## Material

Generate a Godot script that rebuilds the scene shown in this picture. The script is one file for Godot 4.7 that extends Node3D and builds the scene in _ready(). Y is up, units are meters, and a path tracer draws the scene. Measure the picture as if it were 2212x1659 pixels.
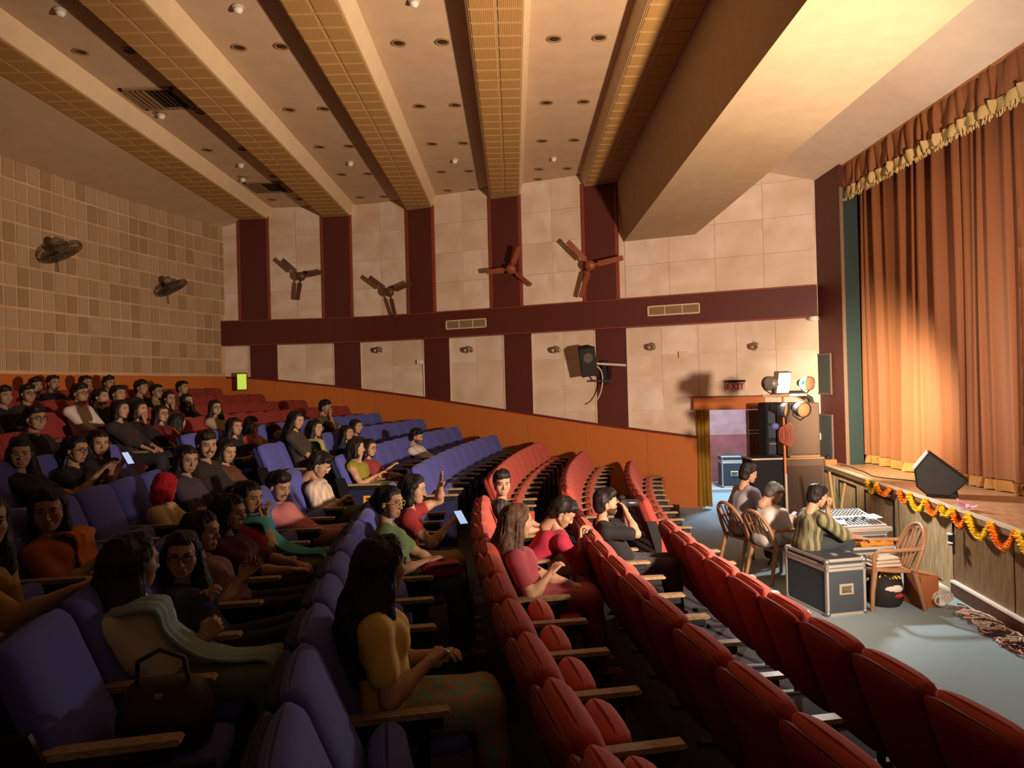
extends Node3D
# A hall seen from its near side aisle. x runs towards the stage, z back to the camera, y up; metres.
var taken := {}
var M := {}
var rng := RandomNumberGenerator.new()

# ---------- shape collector ----------
class G:
	var v := PackedVector3Array()
	var c := PackedColorArray()
	var g := PackedInt32Array()
	var tint := Color(1, 1, 1)
	var grp := -1
	func tri(a: Vector3, b: Vector3, d: Vector3):
		v.append(a); v.append(d); v.append(b)
		for k in 3: c.append(tint)
		g.append(grp)
	func quad(a: Vector3, b: Vector3, d: Vector3, e: Vector3):
		tri(a, b, d); tri(a, d, e)
	func mesh() -> ArrayMesh:
		var st := SurfaceTool.new()
		st.begin(Mesh.PRIMITIVE_TRIANGLES)
		for i in v.size():
			st.set_smooth_group(g[i / 3])
			st.set_color(c[i])
			st.add_vertex(v[i])
		st.index()
		st.generate_normals()
		return st.commit()
	func box(at: Vector3, s: Vector3, b := Basis(), bev := 0.0):
		var h := s * 0.5
		var e: float = minf(bev, minf(h.x, minf(h.y, h.z)) * 0.95)
		var keep := grp
		grp = -1
		var ax := [Vector3(1, 0, 0), Vector3(0, 1, 0), Vector3(0, 0, 1)]
		var hv := [h.x, h.y, h.z]
		for k in 3:
			var n: Vector3 = ax[k]
			var u: Vector3 = ax[(k + 1) % 3]
			var w: Vector3 = ax[(k + 2) % 3]
			var hu: float = hv[(k + 1) % 3] - e
			var hw: float = hv[(k + 2) % 3] - e
			for s2 in [1.0, -1.0]:
				var o: Vector3 = n * float(hv[k]) * s2
				var p := [o - u * hu - w * hw, o + u * hu - w * hw, o + u * hu + w * hw, o - u * hu + w * hw]
				if s2 < 0: p.reverse()
				quad(at + b * p[0], at + b * p[1], at + b * p[2], at + b * p[3])
		if e > 0.0:
			for k in 3:
				var n: Vector3 = ax[k]
				var u: Vector3 = ax[(k + 1) % 3]
				var w: Vector3 = ax[(k + 2) % 3]
				var l: float = hv[k] - e
				var hu: float = hv[(k + 1) % 3]
				var hw: float = hv[(k + 2) % 3]
				for su in [1.0, -1.0]:
					for sw in [1.0, -1.0]:
						var pu: Vector3 = u * hu * su + w * (hw - e) * sw
						var pw: Vector3 = u * (hu - e) * su + w * hw * sw
						var p := [pu - n * l, pu + n * l, pw + n * l, pw - n * l]
						if su * sw > 0: p.reverse()
						quad(at + b * p[0], at + b * p[1], at + b * p[2], at + b * p[3])
			for sx in [1.0, -1.0]:
				for sy in [1.0, -1.0]:
					for sz in [1.0, -1.0]:
						var p := [Vector3(h.x * sx, (h.y - e) * sy, (h.z - e) * sz), Vector3((h.x - e) * sx, h.y * sy, (h.z - e) * sz), Vector3((h.x - e) * sx, (h.y - e) * sy, h.z * sz)]
						if sx * sy * sz < 0: p.reverse()
						tri(at + b * p[0], at + b * p[1], at + b * p[2])
		grp = keep
	# rings of equal length, counter-clockwise when seen from beyond the last ring
	func loft(rings: Array, closed := true, caps := true):
		var n: int = rings[0].size()
		var last := n if closed else n - 1
		for i in rings.size() - 1:
			var a: PackedVector3Array = rings[i]
			var b: PackedVector3Array = rings[i + 1]
			for k in last:
				var k2 := (k + 1) % n
				quad(a[k], a[k2], b[k2], b[k])
		if caps and closed:
			var keep := grp
			grp = -1
			var f: PackedVector3Array = rings[0]
			var l: PackedVector3Array = rings[-1]
			for k in range(1, n - 1):
				tri(f[0], f[k + 1], f[k])
				tri(l[0], l[k], l[k + 1])
			grp = keep
	func tube(pts: Array, radii, sides := 8, caps := true, flat := 1.0):
		var keep := grp
		grp = 1
		var rings := []
		var t0: Vector3 = (pts[1] - pts[0]).normalized()
		var u: Vector3 = t0.cross(Vector3(0, 1, 0) if absf(t0.y) < 0.9 else Vector3(1, 0, 0)).normalized()
		for i in pts.size():
			var t: Vector3 = (pts[mini(i + 1, pts.size() - 1)] - pts[maxi(i - 1, 0)]).normalized()
			u = (u - t * u.dot(t)).normalized()
			var w := t.cross(u)
			var r: float = radii[i] if radii is Array else radii
			var ring := PackedVector3Array()
			for k in sides:
				var a := TAU * k / sides
				ring.append(pts[i] + (u * cos(a) + w * sin(a) * flat) * r)
			rings.append(ring)
		loft(rings, true, caps)
		grp = keep
	func lathe(prof: Array, at := Vector3.ZERO, b := Basis(), sides := 16):
		var keep := grp
		grp = 1
		var rings := []
		for p in prof:
			var ring := PackedVector3Array()
			for k in sides:
				var a := -TAU * k / sides
				ring.append(at + b * Vector3(p.x * cos(a), p.y, p.x * sin(a)))
			rings.append(ring)
		loft(rings)
		grp = keep
	func ball(at: Vector3, r: Vector3, b := Basis(), n := 8):
		var prof := []
		for k in n + 1:
			var a := -PI / 2 + PI * k / n
			prof.append(Vector2(maxf(cos(a), 0.02), sin(a)))
		lathe(prof, at, Basis(b.x * r.x, b.y * r.y, b.z * r.z), n * 2)
	# a flat outline (x, y) pushed along z, set in the frame t
	func prism(outline: Array, depth: float, t := Transform3D()):
		var poly := PackedVector2Array(outline)
		if Geometry2D.is_polygon_clockwise(poly): poly.reverse()
		var idx := Geometry2D.triangulate_polygon(poly)
		var keep := grp
		grp = -1
		var h := depth * 0.5
		for i in range(0, idx.size(), 3):
			var p := [poly[idx[i]], poly[idx[i + 1]], poly[idx[i + 2]]]
			if (p[1] - p[0]).cross(p[2] - p[0]) < 0: p.reverse()
			tri(t * Vector3(p[0].x, p[0].y, h), t * Vector3(p[1].x, p[1].y, h), t * Vector3(p[2].x, p[2].y, h))
			tri(t * Vector3(p[0].x, p[0].y, -h), t * Vector3(p[2].x, p[2].y, -h), t * Vector3(p[1].x, p[1].y, -h))
		for i in poly.size():
			var a := poly[i]
			var b := poly[(i + 1) % poly.size()]
			quad(t * Vector3(a.x, a.y, -h), t * Vector3(b.x, b.y, -h), t * Vector3(b.x, b.y, h), t * Vector3(a.x, a.y, h))
		grp = keep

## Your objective
Reproduce the material above in full, exactly, with no images.

## Final result
Generate a Godot script that rebuilds the scene shown in this picture. The script is one file for Godot 4.7 that extends Node3D and builds the scene in _ready(). Y is up, units are meters, and a path tracer draws the scene. Measure the picture as if it were 2212x1659 pixels.
extends Node3D
# A hall seen from its near side aisle. x runs towards the stage, z back to the camera, y up; metres.
var taken := {}
var M := {}
var rng := RandomNumberGenerator.new()

# ---------- shape collector ----------
class G:
	var v := PackedVector3Array()
	var c := PackedColorArray()
	var g := PackedInt32Array()
	var tint := Color(1, 1, 1)
	var grp := -1
	func tri(a: Vector3, b: Vector3, d: Vector3):
		v.append(a); v.append(d); v.append(b)
		for k in 3: c.append(tint)
		g.append(grp)
	func quad(a: Vector3, b: Vector3, d: Vector3, e: Vector3):
		tri(a, b, d); tri(a, d, e)
	func mesh() -> ArrayMesh:
		var st := SurfaceTool.new()
		st.begin(Mesh.PRIMITIVE_TRIANGLES)
		for i in v.size():
			st.set_smooth_group(g[i / 3])
			st.set_color(c[i])
			st.add_vertex(v[i])
		st.index()
		st.generate_normals()
		return st.commit()
	func box(at: Vector3, s: Vector3, b := Basis(), bev := 0.0):
		var h := s * 0.5
		var e: float = minf(bev, minf(h.x, minf(h.y, h.z)) * 0.95)
		var keep := grp
		grp = -1
		var ax := [Vector3(1, 0, 0), Vector3(0, 1, 0), Vector3(0, 0, 1)]
		var hv := [h.x, h.y, h.z]
		for k in 3:
			var n: Vector3 = ax[k]
			var u: Vector3 = ax[(k + 1) % 3]
			var w: Vector3 = ax[(k + 2) % 3]
			var hu: float = hv[(k + 1) % 3] - e
			var hw: float = hv[(k + 2) % 3] - e
			for s2 in [1.0, -1.0]:
				var o: Vector3 = n * float(hv[k]) * s2
				var p := [o - u * hu - w * hw, o + u * hu - w * hw, o + u * hu + w * hw, o - u * hu + w * hw]
				if s2 < 0: p.reverse()
				quad(at + b * p[0], at + b * p[1], at + b * p[2], at + b * p[3])
		if e > 0.0:
			for k in 3:
				var n: Vector3 = ax[k]
				var u: Vector3 = ax[(k + 1) % 3]
				var w: Vector3 = ax[(k + 2) % 3]
				var l: float = hv[k] - e
				var hu: float = hv[(k + 1) % 3]
				var hw: float = hv[(k + 2) % 3]
				for su in [1.0, -1.0]:
					for sw in [1.0, -1.0]:
						var pu: Vector3 = u * hu * su + w * (hw - e) * sw
						var pw: Vector3 = u * (hu - e) * su + w * hw * sw
						var p := [pu - n * l, pu + n * l, pw + n * l, pw - n * l]
						if su * sw > 0: p.reverse()
						quad(at + b * p[0], at + b * p[1], at + b * p[2], at + b * p[3])
			for sx in [1.0, -1.0]:
				for sy in [1.0, -1.0]:
					for sz in [1.0, -1.0]:
						var p := [Vector3(h.x * sx, (h.y - e) * sy, (h.z - e) * sz), Vector3((h.x - e) * sx, h.y * sy, (h.z - e) * sz), Vector3((h.x - e) * sx, (h.y - e) * sy, h.z * sz)]
						if sx * sy * sz < 0: p.reverse()
						tri(at + b * p[0], at + b * p[1], at + b * p[2])
		grp = keep
	# rings of equal length, counter-clockwise when seen from beyond the last ring
	func loft(rings: Array, closed := true, caps := true):
		var n: int = rings[0].size()
		var last := n if closed else n - 1
		for i in rings.size() - 1:
			var a: PackedVector3Array = rings[i]
			var b: PackedVector3Array = rings[i + 1]
			for k in last:
				var k2 := (k + 1) % n
				quad(a[k], a[k2], b[k2], b[k])
		if caps and closed:
			var keep := grp
			grp = -1
			var f: PackedVector3Array = rings[0]
			var l: PackedVector3Array = rings[-1]
			for k in range(1, n - 1):
				tri(f[0], f[k + 1], f[k])
				tri(l[0], l[k], l[k + 1])
			grp = keep
	func tube(pts: Array, radii, sides := 8, caps := true, flat := 1.0):
		var keep := grp
		grp = 1
		var rings := []
		var t0: Vector3 = (pts[1] - pts[0]).normalized()
		var u: Vector3 = t0.cross(Vector3(0, 1, 0) if absf(t0.y) < 0.9 else Vector3(1, 0, 0)).normalized()
		for i in pts.size():
			var t: Vector3 = (pts[mini(i + 1, pts.size() - 1)] - pts[maxi(i - 1, 0)]).normalized()
			u = (u - t * u.dot(t)).normalized()
			var w := t.cross(u)
			var r: float = radii[i] if radii is Array else radii
			var ring := PackedVector3Array()
			for k in sides:
				var a := TAU * k / sides
				ring.append(pts[i] + (u * cos(a) + w * sin(a) * flat) * r)
			rings.append(ring)
		loft(rings, true, caps)
		grp = keep
	func lathe(prof: Array, at := Vector3.ZERO, b := Basis(), sides := 16):
		var keep := grp
		grp = 1
		var rings := []
		for p in prof:
			var ring := PackedVector3Array()
			for k in sides:
				var a := -TAU * k / sides
				ring.append(at + b * Vector3(p.x * cos(a), p.y, p.x * sin(a)))
			rings.append(ring)
		loft(rings)
		grp = keep
	func ball(at: Vector3, r: Vector3, b := Basis(), n := 8):
		var prof := []
		for k in n + 1:
			var a := -PI / 2 + PI * k / n
			prof.append(Vector2(maxf(cos(a), 0.02), sin(a)))
		lathe(prof, at, Basis(b.x * r.x, b.y * r.y, b.z * r.z), n * 2)
	# a flat outline (x, y) pushed along z, set in the frame t
	func prism(outline: Array, depth: float, t := Transform3D()):
		var poly := PackedVector2Array(outline)
		if Geometry2D.is_polygon_clockwise(poly): poly.reverse()
		var idx := Geometry2D.triangulate_polygon(poly)
		var keep := grp
		grp = -1
		var h := depth * 0.5
		for i in range(0, idx.size(), 3):
			var p := [poly[idx[i]], poly[idx[i + 1]], poly[idx[i + 2]]]
			if (p[1] - p[0]).cross(p[2] - p[0]) < 0: p.reverse()
			tri(t * Vector3(p[0].x, p[0].y, h), t * Vector3(p[1].x, p[1].y, h), t * Vector3(p[2].x, p[2].y, h))
			tri(t * Vector3(p[0].x, p[0].y, -h), t * Vector3(p[2].x, p[2].y, -h), t * Vector3(p[1].x, p[1].y, -h))
		for i in poly.size():
			var a := poly[i]
			var b := poly[(i + 1) % poly.size()]
			quad(t * Vector3(a.x, a.y, -h), t * Vector3(b.x, b.y, -h), t * Vector3(b.x, b.y, h), t * Vector3(a.x, a.y, h))
		grp = keep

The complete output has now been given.